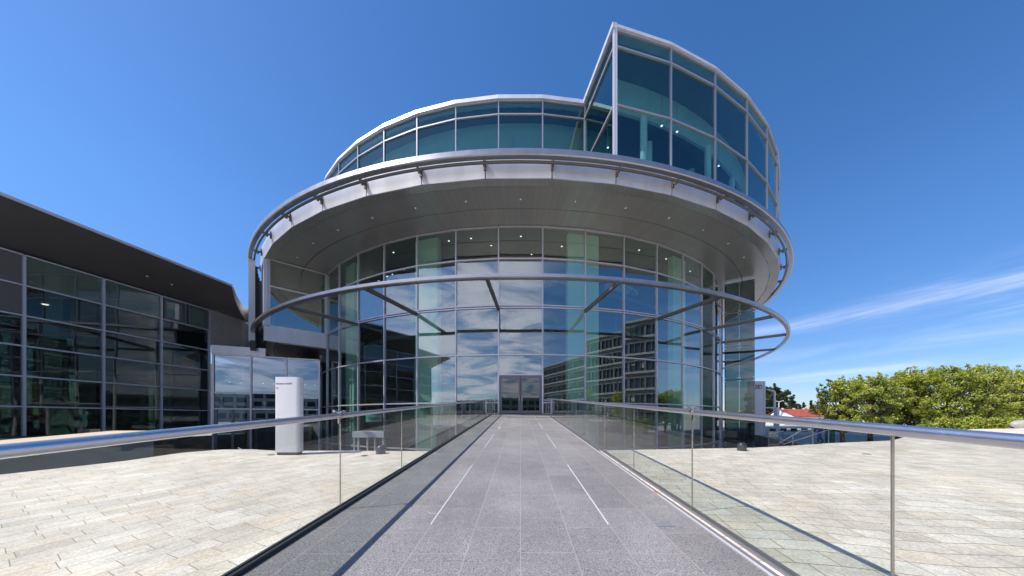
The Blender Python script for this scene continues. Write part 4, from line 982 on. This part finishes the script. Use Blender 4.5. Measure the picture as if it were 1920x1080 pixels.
# ------------------------------------------------------------------ person
def skin_mesh(name, verts, edges, radii, m, parent, root=0, sub=2):
    me = bpy.data.meshes.new(name); me.from_pydata(verts, edges, []); me.materials.append(M[m])
    o = bpy.data.objects.new(name, me); COL.objects.link(o); o.parent = parent
    sk = o.modifiers.new('skin', 'SKIN'); sk.use_smooth_shade = True
    for i, r in enumerate(radii):
        s_ = me.skin_vertices[0].data[i]; s_.radius = (r, r) if not isinstance(r, tuple) else r; s_.use_root = (i == root)
    ss = o.modifiers.new('sub', 'SUBSURF'); ss.levels = sub; ss.render_levels = sub
    return o
def person():
    x, y = 20.85, 22.3
    t = thing('person', 'person in blue jacket and jeans walking behind the right handrail', 'person', (x, y, -0.45))
    # walking to the left (-X)
    V = [(0, 0, 0.95), (0, 0, 1.12), (0, 0, 1.32), (0.0, 0, 1.46), (-0.02, 0, 1.55), (-0.03, 0, 1.66),
         (0, -0.10, 0.90), (-0.16, -0.10, 0.50), (-0.22, -0.10, 0.10), (-0.36, -0.10, 0.05),
         (0, 0.10, 0.90), (0.10, 0.10, 0.50), (0.34, 0.10, 0.14), (0.22, 0.10, 0.04),
         (0, -0.19, 1.40), (0.12, -0.24, 1.12), (0.0, -0.24, 0.88), (-0.05, -0.24, 0.80),
         (0, 0.19, 1.40), (-0.10, 0.24, 1.12), (-0.26, 0.22, 0.95), (-0.32, 0.21, 0.90)]
    E = [(0, 1), (1, 2), (2, 3), (3, 4), (4, 5), (0, 6), (6, 7), (7, 8), (8, 9), (0, 10), (10, 11), (11, 12), (12, 13), (2, 14), (14, 15), (15, 16), (16, 17), (2, 18), (18, 19), (19, 20), (20, 21)]
    Rr = [0.13, 0.12, 0.14, 0.07, 0.055, 0.095, 0.085, 0.06, 0.04, 0.03, 0.085, 0.06, 0.04, 0.03, 0.055, 0.04, 0.03, 0.028, 0.055, 0.04, 0.03, 0.028]
    skin_mesh('body', V, E, Rr, 'skin', t)
    skin_mesh('jacket', [V[i] for i in (0, 1, 2, 3, 14, 15, 16, 18, 19, 20)], [(0, 1), (1, 2), (2, 3), (2, 4), (4, 5), (5, 6), (2, 7), (7, 8), (8, 9)], [0.165, 0.15, 0.165, 0.09, 0.075, 0.06, 0.05, 0.075, 0.06, 0.05], 'jacket', t)
    skin_mesh('trousers', [V[i] for i in (0, 6, 7, 8, 10, 11, 12)], [(0, 1), (1, 2), (2, 3), (0, 4), (4, 5), (5, 6)], [0.15, 0.105, 0.085, 0.07, 0.105, 0.085, 0.07], 'denim', t)
    sh = MB().box(-0.42, -0.16, -0.15, -0.05, 0.0, 0.09).hexa([(0.10, 0.05, 0.0), (0.22, 0.05, 0.0), (0.22, 0.15, 0.0), (0.10, 0.15, 0.0), (0.28, 0.05, 0.20), (0.40, 0.05, 0.16), (0.40, 0.15, 0.16), (0.28, 0.15, 0.20)])
    obj('shoes', sh, 'shoe', t, bevel=0.02, local=True)
    obj('hair', MB().lathe([(0.10, 0.0), (0.112, 0.05), (0.09, 0.10), (0.03, 0.125)], 14, (0.0, 0, 1.66)), 'hair', t, smooth=True, local=True)
    for sy_ in (-0.24, 0.21):
        hx = -0.06 if sy_ < 0 else -0.34; hz = 0.78 if sy_ < 0 else 0.88
        hv = [(hx, sy_, hz), (hx-0.03, sy_, hz-0.05)]; he = [(0, 1)]; hr = [0.026, 0.028]
        for k in range(4):
            b0 = len(hv); yy = sy_-0.024+0.016*k; l_ = 0.05+0.012*(1-abs(k-1.5)/1.5)
            hv += [(hx-0.045, yy, hz-0.08), (hx-0.045-0.01, yy, hz-0.08-l_)]; he += [(1, b0), (b0, b0+1)]; hr += [0.008, 0.007]
        b0 = len(hv); hv += [(hx-0.06, sy_, hz-0.05), (hx-0.075, sy_, hz-0.085)]; he += [(1, b0), (b0, b0+1)]; hr += [0.009, 0.008]
        skin_mesh('hand', hv, he, hr, 'skin', t, sub=1)
person()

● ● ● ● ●

• _Problem requirements_: Your task is an exact transcription of all the data, minus the pictures.

• _Output of the exercise_:
The Blender Python script for this scene continues. Write part 4, from line 982 on. This part finishes the script. Use Blender 4.5. Measure the picture as if it were 1920x1080 pixels.
# ------------------------------------------------------------------ person
def skin_mesh(name, verts, edges, radii, m, parent, root=0, sub=2):
    me = bpy.data.meshes.new(name); me.from_pydata(verts, edges, []); me.materials.append(M[m])
    o = bpy.data.objects.new(name, me); COL.objects.link(o); o.parent = parent
    sk = o.modifiers.new('skin', 'SKIN'); sk.use_smooth_shade = True
    for i, r in enumerate(radii):
        s_ = me.skin_vertices[0].data[i]; s_.radius = (r, r) if not isinstance(r, tuple) else r; s_.use_root = (i == root)
    ss = o.modifiers.new('sub', 'SUBSURF'); ss.levels = sub; ss.render_levels = sub
    return o
def person():
    x, y = 20.85, 22.3
    t = thing('person', 'person in blue jacket and jeans walking behind the right handrail', 'person', (x, y, -0.45))
    # walking to the left (-X)
    V = [(0, 0, 0.95), (0, 0, 1.12), (0, 0, 1.32), (0.0, 0, 1.46), (-0.02, 0, 1.55), (-0.03, 0, 1.66),
         (0, -0.10, 0.90), (-0.16, -0.10, 0.50), (-0.22, -0.10, 0.10), (-0.36, -0.10, 0.05),
         (0, 0.10, 0.90), (0.10, 0.10, 0.50), (0.34, 0.10, 0.14), (0.22, 0.10, 0.04),
         (0, -0.19, 1.40), (0.12, -0.24, 1.12), (0.0, -0.24, 0.88), (-0.05, -0.24, 0.80),
         (0, 0.19, 1.40), (-0.10, 0.24, 1.12), (-0.26, 0.22, 0.95), (-0.32, 0.21, 0.90)]
    E = [(0, 1), (1, 2), (2, 3), (3, 4), (4, 5), (0, 6), (6, 7), (7, 8), (8, 9), (0, 10), (10, 11), (11, 12), (12, 13), (2, 14), (14, 15), (15, 16), (16, 17), (2, 18), (18, 19), (19, 20), (20, 21)]
    Rr = [0.13, 0.12, 0.14, 0.07, 0.055, 0.095, 0.085, 0.06, 0.04, 0.03, 0.085, 0.06, 0.04, 0.03, 0.055, 0.04, 0.03, 0.028, 0.055, 0.04, 0.03, 0.028]
    skin_mesh('body', V, E, Rr, 'skin', t)
    skin_mesh('jacket', [V[i] for i in (0, 1, 2, 3, 14, 15, 16, 18, 19, 20)], [(0, 1), (1, 2), (2, 3), (2, 4), (4, 5), (5, 6), (2, 7), (7, 8), (8, 9)], [0.165, 0.15, 0.165, 0.09, 0.075, 0.06, 0.05, 0.075, 0.06, 0.05], 'jacket', t)
    skin_mesh('trousers', [V[i] for i in (0, 6, 7, 8, 10, 11, 12)], [(0, 1), (1, 2), (2, 3), (0, 4), (4, 5), (5, 6)], [0.15, 0.105, 0.085, 0.07, 0.105, 0.085, 0.07], 'denim', t)
    sh = MB().box(-0.42, -0.16, -0.15, -0.05, 0.0, 0.09).hexa([(0.10, 0.05, 0.0), (0.22, 0.05, 0.0), (0.22, 0.15, 0.0), (0.10, 0.15, 0.0), (0.28, 0.05, 0.20), (0.40, 0.05, 0.16), (0.40, 0.15, 0.16), (0.28, 0.15, 0.20)])
    obj('shoes', sh, 'shoe', t, bevel=0.02, local=True)
    obj('hair', MB().lathe([(0.10, 0.0), (0.112, 0.05), (0.09, 0.10), (0.03, 0.125)], 14, (0.0, 0, 1.66)), 'hair', t, smooth=True, local=True)
    for sy_ in (-0.24, 0.21):
        hx = -0.06 if sy_ < 0 else -0.34; hz = 0.78 if sy_ < 0 else 0.88
        hv = [(hx, sy_, hz), (hx-0.03, sy_, hz-0.05)]; he = [(0, 1)]; hr = [0.026, 0.028]
        for k in range(4):
            b0 = len(hv); yy = sy_-0.024+0.016*k; l_ = 0.05+0.012*(1-abs(k-1.5)/1.5)
            hv += [(hx-0.045, yy, hz-0.08), (hx-0.045-0.01, yy, hz-0.08-l_)]; he += [(1, b0), (b0, b0+1)]; hr += [0.008, 0.007]
        b0 = len(hv); hv += [(hx-0.06, sy_, hz-0.05), (hx-0.075, sy_, hz-0.085)]; he += [(1, b0), (b0, b0+1)]; hr += [0.009, 0.008]
        skin_mesh('hand', hv, he, hr, 'skin', t, sub=1)
person()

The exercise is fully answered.